A new hedge fund founded by a clean fuels industry veteran is gathering partners to raise up to $2bn initially for deployment into ammonia and other climate-transition technologies.

New Waters Capital, an emerging hedge fund based in New York City, is gathering its primary partners for its first fundraise of between $1bn and $2bn, founder Bill Brown said in an interview.

Brown formerly spent 15 years at North Carolina-based 8 Rivers Capital, which recently announced an ammonia project in Texas. Brown, a co-founder, sold his shares to South Korea’s SK, Inc. in that company’s majority takeover of 8 Rivers last year.

Brown recently created New Waters as a multi-strategy fund manager to invest in publicly traded companies in sustainability, AI, and clean fuels.
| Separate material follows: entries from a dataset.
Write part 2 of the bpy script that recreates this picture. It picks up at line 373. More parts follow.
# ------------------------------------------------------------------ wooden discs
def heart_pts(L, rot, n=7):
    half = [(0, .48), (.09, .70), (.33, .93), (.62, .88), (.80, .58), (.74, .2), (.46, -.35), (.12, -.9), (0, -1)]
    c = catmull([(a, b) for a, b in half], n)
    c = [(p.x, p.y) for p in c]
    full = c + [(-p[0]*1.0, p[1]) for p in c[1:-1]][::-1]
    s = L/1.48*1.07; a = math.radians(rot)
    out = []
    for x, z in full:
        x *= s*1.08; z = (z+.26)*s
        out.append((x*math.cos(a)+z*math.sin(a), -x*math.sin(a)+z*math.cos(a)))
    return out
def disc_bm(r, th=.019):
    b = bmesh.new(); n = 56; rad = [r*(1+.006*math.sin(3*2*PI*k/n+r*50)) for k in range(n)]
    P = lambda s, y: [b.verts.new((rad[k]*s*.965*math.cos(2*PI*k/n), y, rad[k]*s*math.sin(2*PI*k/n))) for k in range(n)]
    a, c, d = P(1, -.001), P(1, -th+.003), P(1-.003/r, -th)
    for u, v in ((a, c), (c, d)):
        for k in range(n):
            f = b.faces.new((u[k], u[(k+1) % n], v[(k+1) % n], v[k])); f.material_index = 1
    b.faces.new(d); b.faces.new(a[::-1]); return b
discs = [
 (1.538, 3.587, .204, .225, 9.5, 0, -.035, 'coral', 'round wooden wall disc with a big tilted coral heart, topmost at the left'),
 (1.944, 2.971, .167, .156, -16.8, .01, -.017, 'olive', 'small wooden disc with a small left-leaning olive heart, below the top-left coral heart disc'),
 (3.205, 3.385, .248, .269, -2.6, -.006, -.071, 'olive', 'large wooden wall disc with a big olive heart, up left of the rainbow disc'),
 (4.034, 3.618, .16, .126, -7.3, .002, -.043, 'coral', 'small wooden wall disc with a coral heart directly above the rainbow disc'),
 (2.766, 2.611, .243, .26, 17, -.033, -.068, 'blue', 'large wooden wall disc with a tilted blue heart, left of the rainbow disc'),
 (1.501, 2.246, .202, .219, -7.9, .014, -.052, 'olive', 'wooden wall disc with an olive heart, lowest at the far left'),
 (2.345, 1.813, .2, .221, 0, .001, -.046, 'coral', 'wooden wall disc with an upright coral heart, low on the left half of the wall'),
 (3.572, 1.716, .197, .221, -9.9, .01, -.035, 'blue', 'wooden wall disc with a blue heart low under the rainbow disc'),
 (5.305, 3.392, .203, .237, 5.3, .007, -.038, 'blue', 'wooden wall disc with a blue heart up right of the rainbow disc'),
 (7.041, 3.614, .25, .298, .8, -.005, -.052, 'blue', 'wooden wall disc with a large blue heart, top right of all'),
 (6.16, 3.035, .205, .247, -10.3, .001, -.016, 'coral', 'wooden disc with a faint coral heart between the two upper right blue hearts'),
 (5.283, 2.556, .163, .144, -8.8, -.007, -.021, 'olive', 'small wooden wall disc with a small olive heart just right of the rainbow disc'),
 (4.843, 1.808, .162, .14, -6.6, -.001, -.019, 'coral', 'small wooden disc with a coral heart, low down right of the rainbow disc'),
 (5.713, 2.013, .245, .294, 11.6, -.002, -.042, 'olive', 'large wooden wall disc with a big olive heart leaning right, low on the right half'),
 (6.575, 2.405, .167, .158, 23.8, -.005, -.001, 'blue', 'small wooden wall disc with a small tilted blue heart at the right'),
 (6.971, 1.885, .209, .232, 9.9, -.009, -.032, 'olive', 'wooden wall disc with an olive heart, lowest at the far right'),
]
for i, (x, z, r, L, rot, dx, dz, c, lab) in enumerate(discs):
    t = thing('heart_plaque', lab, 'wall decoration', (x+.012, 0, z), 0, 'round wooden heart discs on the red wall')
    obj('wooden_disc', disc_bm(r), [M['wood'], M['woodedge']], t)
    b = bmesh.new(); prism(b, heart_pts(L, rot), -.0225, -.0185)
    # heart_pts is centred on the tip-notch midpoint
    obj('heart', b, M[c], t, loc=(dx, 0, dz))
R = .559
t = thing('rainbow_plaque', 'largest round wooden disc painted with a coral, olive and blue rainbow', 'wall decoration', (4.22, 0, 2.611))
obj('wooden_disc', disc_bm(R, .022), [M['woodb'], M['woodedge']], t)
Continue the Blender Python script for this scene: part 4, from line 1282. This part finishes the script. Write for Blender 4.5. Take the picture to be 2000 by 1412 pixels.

“The molecule-based economy is really important, and there’s some companies that have been in the molecule-based economy that are not really sure what they’re doing,” Brown said.

This creates an environment ripe for disruption, he said.

The firm is in the process of selecting its prime brokers, which will help determine the size of New Waters’ fundraises, Brown said. The first raise will be conducted in the next six months, and likely not be larger than $2bn to start.

New Waters’ law firm is Seward & Kissel.
The Wild West of molecules

Of all hydrogen produced in the US, about 65% is used for fertilizer production, Brown said. In Japan, where hydrogen is being co-fired with coal, replacing all coal-fired generation with ammonia would require 10 times the current ammonia production of the US.

“The market for molecules is so big, and yet the largest producer in the US of ammonia is CF Industries.” That company has one plant in Louisiana that represents roughly one third of total US ammonia production. “So CF is tiny compared to the opportunities out there.”

Brown said he is looking for the companies that are going to be the Valero and Phillips 66 of ammonia refining. He believes 8 Rivers is on track for something like that.

“We look at companies like that,” he said. “I think that entire market is up for grabs right now; it’s a whole new market.”

 Companies that can seize that market are the companies that are going to be part of the energy system of the future.

“In many respects right now, we’re in the Wild West, if you will, of the molecules of the future,” Brown said.